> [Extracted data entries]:
_ _ _

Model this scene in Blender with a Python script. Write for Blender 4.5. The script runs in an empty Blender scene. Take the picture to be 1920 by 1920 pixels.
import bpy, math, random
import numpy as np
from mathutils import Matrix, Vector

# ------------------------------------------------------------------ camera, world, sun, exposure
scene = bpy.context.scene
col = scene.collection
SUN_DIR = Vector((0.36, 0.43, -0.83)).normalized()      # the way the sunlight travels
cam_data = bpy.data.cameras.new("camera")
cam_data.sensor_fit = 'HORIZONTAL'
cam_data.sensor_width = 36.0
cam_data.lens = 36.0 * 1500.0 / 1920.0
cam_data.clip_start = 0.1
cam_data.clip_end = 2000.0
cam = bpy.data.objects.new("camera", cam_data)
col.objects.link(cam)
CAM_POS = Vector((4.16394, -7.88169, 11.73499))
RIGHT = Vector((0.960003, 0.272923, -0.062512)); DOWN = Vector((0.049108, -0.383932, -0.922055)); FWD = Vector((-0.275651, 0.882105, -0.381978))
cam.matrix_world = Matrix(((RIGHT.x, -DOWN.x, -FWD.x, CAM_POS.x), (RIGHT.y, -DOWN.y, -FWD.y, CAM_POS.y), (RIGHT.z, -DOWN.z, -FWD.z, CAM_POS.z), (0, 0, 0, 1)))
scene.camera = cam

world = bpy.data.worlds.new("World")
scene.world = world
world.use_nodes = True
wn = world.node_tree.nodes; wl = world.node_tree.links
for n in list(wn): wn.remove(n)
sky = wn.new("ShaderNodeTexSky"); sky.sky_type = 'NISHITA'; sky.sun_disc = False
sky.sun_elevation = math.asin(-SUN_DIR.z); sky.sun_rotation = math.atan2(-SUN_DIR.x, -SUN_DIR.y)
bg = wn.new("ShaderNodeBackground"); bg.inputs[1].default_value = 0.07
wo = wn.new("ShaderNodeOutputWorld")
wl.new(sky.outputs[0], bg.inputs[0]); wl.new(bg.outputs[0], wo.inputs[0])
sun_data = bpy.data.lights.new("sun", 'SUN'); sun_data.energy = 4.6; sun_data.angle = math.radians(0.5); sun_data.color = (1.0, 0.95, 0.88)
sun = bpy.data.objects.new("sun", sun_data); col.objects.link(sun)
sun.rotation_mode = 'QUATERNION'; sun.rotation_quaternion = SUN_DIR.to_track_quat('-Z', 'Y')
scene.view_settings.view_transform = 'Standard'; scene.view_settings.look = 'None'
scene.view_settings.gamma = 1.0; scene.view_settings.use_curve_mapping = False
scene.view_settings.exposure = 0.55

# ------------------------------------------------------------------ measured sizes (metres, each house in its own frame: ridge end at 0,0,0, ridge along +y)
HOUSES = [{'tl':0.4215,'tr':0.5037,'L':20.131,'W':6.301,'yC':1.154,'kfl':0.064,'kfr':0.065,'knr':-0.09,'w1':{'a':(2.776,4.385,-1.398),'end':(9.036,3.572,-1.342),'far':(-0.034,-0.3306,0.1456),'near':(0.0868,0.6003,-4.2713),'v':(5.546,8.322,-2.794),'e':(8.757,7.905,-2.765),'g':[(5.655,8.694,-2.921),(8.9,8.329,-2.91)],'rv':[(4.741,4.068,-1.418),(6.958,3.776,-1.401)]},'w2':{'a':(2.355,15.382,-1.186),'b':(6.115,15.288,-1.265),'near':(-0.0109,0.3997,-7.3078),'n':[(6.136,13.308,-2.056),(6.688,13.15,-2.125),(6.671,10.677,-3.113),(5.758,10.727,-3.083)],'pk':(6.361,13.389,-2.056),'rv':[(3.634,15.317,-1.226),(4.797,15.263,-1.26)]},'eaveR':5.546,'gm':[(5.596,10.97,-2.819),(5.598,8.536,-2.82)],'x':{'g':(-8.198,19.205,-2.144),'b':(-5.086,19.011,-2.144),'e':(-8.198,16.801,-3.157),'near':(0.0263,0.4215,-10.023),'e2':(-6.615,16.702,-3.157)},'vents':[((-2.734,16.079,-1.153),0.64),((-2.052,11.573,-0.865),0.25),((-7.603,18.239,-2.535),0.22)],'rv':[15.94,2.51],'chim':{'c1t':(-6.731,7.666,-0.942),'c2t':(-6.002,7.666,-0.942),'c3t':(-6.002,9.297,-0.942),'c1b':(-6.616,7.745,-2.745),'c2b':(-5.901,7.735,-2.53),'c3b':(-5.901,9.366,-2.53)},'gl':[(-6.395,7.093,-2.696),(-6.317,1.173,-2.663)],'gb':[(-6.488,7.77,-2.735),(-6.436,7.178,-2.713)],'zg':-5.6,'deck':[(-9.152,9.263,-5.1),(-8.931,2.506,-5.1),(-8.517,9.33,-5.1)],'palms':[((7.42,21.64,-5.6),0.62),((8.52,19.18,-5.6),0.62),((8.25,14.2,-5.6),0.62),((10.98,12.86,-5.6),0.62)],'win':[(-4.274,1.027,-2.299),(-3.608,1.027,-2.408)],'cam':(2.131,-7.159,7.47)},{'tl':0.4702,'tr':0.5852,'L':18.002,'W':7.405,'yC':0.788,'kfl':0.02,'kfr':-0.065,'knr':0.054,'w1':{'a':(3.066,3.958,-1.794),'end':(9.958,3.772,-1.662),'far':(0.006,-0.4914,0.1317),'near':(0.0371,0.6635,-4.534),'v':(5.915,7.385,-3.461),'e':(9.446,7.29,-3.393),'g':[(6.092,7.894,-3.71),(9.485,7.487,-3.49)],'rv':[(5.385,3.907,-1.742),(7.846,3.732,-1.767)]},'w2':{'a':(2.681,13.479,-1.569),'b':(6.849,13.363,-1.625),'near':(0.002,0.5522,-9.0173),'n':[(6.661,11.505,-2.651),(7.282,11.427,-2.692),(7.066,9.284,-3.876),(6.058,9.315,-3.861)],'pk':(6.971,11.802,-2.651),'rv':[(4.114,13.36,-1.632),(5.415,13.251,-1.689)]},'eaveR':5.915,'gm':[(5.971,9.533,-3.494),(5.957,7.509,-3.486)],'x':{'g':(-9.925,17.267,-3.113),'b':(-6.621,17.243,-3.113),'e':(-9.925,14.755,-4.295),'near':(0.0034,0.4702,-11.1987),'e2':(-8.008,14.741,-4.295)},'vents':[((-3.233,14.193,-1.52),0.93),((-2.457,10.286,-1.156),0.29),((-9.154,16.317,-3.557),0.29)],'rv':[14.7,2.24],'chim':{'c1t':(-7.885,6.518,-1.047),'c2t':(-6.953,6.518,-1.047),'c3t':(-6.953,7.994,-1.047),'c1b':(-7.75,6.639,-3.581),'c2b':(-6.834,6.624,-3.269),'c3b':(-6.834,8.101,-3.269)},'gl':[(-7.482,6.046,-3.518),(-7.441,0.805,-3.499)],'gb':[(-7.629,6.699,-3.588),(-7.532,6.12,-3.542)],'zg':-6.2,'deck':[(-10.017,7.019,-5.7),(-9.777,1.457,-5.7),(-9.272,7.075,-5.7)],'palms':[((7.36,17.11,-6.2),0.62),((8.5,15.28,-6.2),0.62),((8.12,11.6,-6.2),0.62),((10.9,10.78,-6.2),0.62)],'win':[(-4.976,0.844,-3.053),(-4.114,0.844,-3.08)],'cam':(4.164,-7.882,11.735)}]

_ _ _

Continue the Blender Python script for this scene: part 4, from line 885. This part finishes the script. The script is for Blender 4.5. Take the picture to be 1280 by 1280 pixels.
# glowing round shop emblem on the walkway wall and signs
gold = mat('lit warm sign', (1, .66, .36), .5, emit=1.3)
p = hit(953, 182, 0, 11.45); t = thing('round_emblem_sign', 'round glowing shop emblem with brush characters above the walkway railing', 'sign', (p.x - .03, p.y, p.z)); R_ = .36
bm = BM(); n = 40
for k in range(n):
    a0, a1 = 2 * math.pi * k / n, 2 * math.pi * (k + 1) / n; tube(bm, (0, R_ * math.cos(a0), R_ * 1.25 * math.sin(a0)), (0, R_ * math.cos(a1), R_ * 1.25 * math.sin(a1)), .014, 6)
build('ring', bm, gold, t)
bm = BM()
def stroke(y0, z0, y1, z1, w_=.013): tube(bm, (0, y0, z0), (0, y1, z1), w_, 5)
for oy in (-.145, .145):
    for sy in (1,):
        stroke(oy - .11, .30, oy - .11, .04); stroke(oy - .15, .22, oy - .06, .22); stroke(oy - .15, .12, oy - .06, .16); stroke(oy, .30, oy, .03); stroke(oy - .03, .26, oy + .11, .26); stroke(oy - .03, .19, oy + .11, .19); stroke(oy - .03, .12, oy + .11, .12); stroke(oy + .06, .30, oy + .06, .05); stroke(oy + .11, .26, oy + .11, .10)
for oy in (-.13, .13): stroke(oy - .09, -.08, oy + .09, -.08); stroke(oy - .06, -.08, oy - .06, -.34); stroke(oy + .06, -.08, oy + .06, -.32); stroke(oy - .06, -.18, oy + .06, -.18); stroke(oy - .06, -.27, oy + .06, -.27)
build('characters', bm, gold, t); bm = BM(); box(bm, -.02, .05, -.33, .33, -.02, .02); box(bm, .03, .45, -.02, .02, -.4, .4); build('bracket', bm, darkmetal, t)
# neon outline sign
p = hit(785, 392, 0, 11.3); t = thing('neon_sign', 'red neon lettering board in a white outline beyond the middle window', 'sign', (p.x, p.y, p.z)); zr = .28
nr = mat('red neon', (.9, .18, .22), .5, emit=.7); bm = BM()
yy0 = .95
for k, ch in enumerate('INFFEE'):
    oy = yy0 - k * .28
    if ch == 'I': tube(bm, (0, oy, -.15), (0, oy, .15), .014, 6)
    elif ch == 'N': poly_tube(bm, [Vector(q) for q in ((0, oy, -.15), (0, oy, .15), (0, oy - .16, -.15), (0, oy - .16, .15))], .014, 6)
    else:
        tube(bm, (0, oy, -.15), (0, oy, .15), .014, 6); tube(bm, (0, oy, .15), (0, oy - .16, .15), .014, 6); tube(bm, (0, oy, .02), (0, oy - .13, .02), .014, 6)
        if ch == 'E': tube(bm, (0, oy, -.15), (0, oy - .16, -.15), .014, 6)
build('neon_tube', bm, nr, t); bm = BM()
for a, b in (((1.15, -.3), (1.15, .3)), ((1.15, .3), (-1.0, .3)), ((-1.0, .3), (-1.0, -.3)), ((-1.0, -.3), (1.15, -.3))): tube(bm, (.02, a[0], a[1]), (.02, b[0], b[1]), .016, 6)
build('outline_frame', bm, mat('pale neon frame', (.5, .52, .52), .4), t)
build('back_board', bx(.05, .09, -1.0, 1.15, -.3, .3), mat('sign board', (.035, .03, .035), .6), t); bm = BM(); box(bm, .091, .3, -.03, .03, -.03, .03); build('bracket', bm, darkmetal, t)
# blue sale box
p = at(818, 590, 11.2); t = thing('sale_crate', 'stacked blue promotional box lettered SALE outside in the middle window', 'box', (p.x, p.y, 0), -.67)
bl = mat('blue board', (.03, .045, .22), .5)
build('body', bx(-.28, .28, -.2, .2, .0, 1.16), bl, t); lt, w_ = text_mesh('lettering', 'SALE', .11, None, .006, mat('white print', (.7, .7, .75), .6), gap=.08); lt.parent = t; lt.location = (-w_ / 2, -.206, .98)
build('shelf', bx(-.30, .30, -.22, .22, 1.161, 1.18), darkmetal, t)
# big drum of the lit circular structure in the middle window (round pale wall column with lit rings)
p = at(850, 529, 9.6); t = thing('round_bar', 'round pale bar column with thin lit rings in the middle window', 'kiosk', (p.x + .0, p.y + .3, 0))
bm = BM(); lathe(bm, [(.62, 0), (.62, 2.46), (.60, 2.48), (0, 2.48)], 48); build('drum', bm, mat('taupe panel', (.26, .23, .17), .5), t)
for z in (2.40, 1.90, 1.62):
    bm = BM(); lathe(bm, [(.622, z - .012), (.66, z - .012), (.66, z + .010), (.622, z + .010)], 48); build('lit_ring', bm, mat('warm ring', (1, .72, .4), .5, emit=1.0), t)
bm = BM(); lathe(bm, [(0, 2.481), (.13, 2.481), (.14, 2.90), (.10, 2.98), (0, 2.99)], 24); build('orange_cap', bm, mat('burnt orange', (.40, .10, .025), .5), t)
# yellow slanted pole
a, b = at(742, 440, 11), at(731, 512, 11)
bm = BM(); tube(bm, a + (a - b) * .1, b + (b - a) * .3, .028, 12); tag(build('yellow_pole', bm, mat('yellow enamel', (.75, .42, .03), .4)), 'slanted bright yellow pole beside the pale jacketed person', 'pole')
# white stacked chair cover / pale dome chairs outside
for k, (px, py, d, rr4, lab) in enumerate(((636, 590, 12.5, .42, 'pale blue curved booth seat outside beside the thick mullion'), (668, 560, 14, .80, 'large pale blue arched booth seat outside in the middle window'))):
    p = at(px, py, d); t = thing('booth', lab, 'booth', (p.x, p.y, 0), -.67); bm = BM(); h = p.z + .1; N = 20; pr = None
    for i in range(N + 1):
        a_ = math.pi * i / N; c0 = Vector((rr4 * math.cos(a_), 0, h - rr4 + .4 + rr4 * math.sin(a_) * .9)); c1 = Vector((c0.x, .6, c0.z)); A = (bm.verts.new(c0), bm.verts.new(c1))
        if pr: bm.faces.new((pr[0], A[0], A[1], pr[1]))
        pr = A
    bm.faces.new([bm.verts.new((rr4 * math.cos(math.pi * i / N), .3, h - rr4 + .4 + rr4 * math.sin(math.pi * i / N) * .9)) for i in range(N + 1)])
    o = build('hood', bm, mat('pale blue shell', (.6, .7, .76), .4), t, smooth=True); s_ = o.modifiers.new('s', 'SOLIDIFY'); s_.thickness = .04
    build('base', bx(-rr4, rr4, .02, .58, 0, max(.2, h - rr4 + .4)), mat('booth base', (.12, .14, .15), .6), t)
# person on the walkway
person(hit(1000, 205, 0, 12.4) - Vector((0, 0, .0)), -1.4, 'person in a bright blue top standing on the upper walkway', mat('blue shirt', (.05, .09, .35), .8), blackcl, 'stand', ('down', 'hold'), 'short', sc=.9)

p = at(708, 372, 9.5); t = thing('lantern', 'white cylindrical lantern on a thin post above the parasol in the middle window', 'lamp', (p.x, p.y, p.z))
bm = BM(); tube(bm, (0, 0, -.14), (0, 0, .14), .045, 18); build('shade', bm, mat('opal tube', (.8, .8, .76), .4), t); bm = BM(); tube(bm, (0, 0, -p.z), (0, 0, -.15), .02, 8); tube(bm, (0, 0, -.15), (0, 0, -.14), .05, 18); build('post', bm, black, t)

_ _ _

> [Task]: Repeat word for word the lines from the line with "Model this scene" to the line with "scene.camera = cam", both lines included.

> [Response]:
Model this scene in Blender with a Python script. Write for Blender 4.5. The script runs in an empty Blender scene. Take the picture to be 1920 by 1920 pixels.
import bpy, math, random
import numpy as np
from mathutils import Matrix, Vector

# ------------------------------------------------------------------ camera, world, sun, exposure
scene = bpy.context.scene
col = scene.collection
SUN_DIR = Vector((0.36, 0.43, -0.83)).normalized()      # the way the sunlight travels
cam_data = bpy.data.cameras.new("camera")
cam_data.sensor_fit = 'HORIZONTAL'
cam_data.sensor_width = 36.0
cam_data.lens = 36.0 * 1500.0 / 1920.0
cam_data.clip_start = 0.1
cam_data.clip_end = 2000.0
cam = bpy.data.objects.new("camera", cam_data)
col.objects.link(cam)
CAM_POS = Vector((4.16394, -7.88169, 11.73499))
RIGHT = Vector((0.960003, 0.272923, -0.062512)); DOWN = Vector((0.049108, -0.383932, -0.922055)); FWD = Vector((-0.275651, 0.882105, -0.381978))
cam.matrix_world = Matrix(((RIGHT.x, -DOWN.x, -FWD.x, CAM_POS.x), (RIGHT.y, -DOWN.y, -FWD.y, CAM_POS.y), (RIGHT.z, -DOWN.z, -FWD.z, CAM_POS.z), (0, 0, 0, 1)))
scene.camera = cam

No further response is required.